PROVIDED MATERIAL:
_____

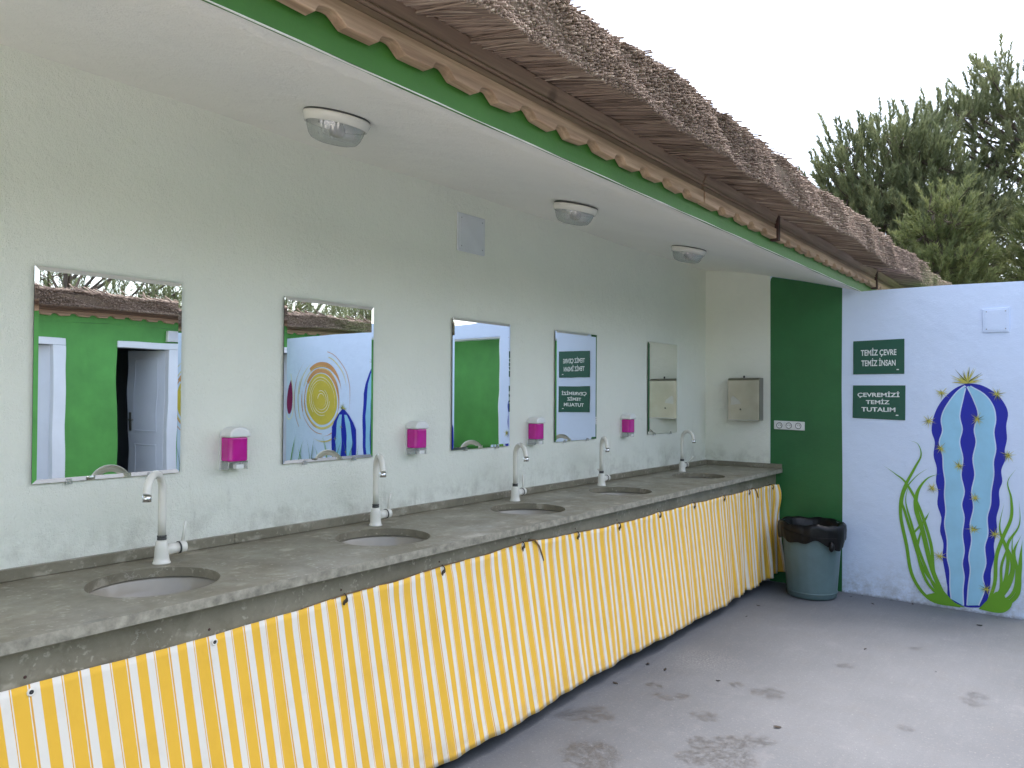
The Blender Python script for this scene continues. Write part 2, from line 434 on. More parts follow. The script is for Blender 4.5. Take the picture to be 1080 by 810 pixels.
def catmull(pts, k=6):
    pts = [np.array(p, float) for p in pts]; P4 = [2 * pts[0] - pts[1]] + pts + [2 * pts[-1] - pts[-2]]; out = []
    for i in range(1, len(P4) - 2):
        a, b, c, d = P4[i - 1:i + 3]
        for j in range(k):
            t = j / k
            out.append(.5 * ((2 * b) + (c - a) * t + (2 * a - 5 * b + 4 * c - d) * t * t + (3 * b - a - 3 * c + d) * t ** 3))
    out.append(pts[-1]); return out
YE = 5.966
def soffit(x): return 2.498 - .16 * x - .058 * x * x

# ------------------------------------------------------------------ setting: ground and floor
g = MB(); g.add([(-300, -300, -.004), (300, -300, -.004), (300, 300, -.004), (-300, 300, -.004)], [(0, 1, 2, 3)])
struct(g.build('ground', M['soil']))
g = MB(); g.add([(-.3, -.8, 0), (7.6, -.8, 0), (7.6, 10, 0), (-.3, 10, 0)], [(0, 1, 2, 3)])
struct(g.build('courtyard_floor', M['concrete']))
g = MB(); g.add([(-.3, -14, 0), (12, -14, 0), (12, -.81, 0), (-.3, -.81, 0)], [(0, 1, 2, 3)])
struct(g.build('bounce_floor', M['pale_bounce']))  # unseen floor behind the camera, added to bounce light onto walls and soffit

# ------------------------------------------------------------------ wash building (long wall, soffit, eave) and its thatch
bld = thing('wash_building', 'open fronted wash building with white plaster wall, green fascia and thatched eave', 'building', (-.1, 2, 0))
MB().box((-.22, -4, 0), (0, 9.3, 2.52)).build('wall', M['plaster'], bld)
MB().box((.0006, -4, .004), (.004, YE - .001, .845)).build('under_counter_shade', M['shade_sheet'], bld)  # dark sheet added to deepen the shade behind the curtain
# hand-plastered soffit, subdivided and slightly uneven
sf = MB(); ny, nx = 90, 8; vs = []
for j in range(ny + 1):
    for i in range(nx + 1):
        x = 1.2046 * i / nx; y = -4 + (YE + 3.3 + 4) * j / ny
        vs.append((x, y, soffit(x) + (.004 * math.sin(y * 2.3 + x * 3) + .003 * math.sin(y * 5.1 - x * 2)) * (1.2046 - x) - (.012 * math.exp(-(x / .05) ** 2))))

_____

PROBLEM DETAILS: Retype everything in the material word for word, minus pictures.

SOLVED EXERCISE:
The Blender Python script for this scene continues. Write part 2, from line 434 on. More parts follow. The script is for Blender 4.5. Take the picture to be 1080 by 810 pixels.
def catmull(pts, k=6):
    pts = [np.array(p, float) for p in pts]; P4 = [2 * pts[0] - pts[1]] + pts + [2 * pts[-1] - pts[-2]]; out = []
    for i in range(1, len(P4) - 2):
        a, b, c, d = P4[i - 1:i + 3]
        for j in range(k):
            t = j / k
            out.append(.5 * ((2 * b) + (c - a) * t + (2 * a - 5 * b + 4 * c - d) * t * t + (3 * b - a - 3 * c + d) * t ** 3))
    out.append(pts[-1]); return out
YE = 5.966
def soffit(x): return 2.498 - .16 * x - .058 * x * x

# ------------------------------------------------------------------ setting: ground and floor
g = MB(); g.add([(-300, -300, -.004), (300, -300, -.004), (300, 300, -.004), (-300, 300, -.004)], [(0, 1, 2, 3)])
struct(g.build('ground', M['soil']))
g = MB(); g.add([(-.3, -.8, 0), (7.6, -.8, 0), (7.6, 10, 0), (-.3, 10, 0)], [(0, 1, 2, 3)])
struct(g.build('courtyard_floor', M['concrete']))
g = MB(); g.add([(-.3, -14, 0), (12, -14, 0), (12, -.81, 0), (-.3, -.81, 0)], [(0, 1, 2, 3)])
struct(g.build('bounce_floor', M['pale_bounce']))  # unseen floor behind the camera, added to bounce light onto walls and soffit

# ------------------------------------------------------------------ wash building (long wall, soffit, eave) and its thatch
bld = thing('wash_building', 'open fronted wash building with white plaster wall, green fascia and thatched eave', 'building', (-.1, 2, 0))
MB().box((-.22, -4, 0), (0, 9.3, 2.52)).build('wall', M['plaster'], bld)
MB().box((.0006, -4, .004), (.004, YE - .001, .845)).build('under_counter_shade', M['shade_sheet'], bld)  # dark sheet added to deepen the shade behind the curtain
# hand-plastered soffit, subdivided and slightly uneven
sf = MB(); ny, nx = 90, 8; vs = []
for j in range(ny + 1):
    for i in range(nx + 1):
        x = 1.2046 * i / nx; y = -4 + (YE + 3.3 + 4) * j / ny
        vs.append((x, y, soffit(x) + (.004 * math.sin(y * 2.3 + x * 3) + .003 * math.sin(y * 5.1 - x * 2)) * (1.2046 - x) - (.012 * math.exp(-(x / .05) ** 2))))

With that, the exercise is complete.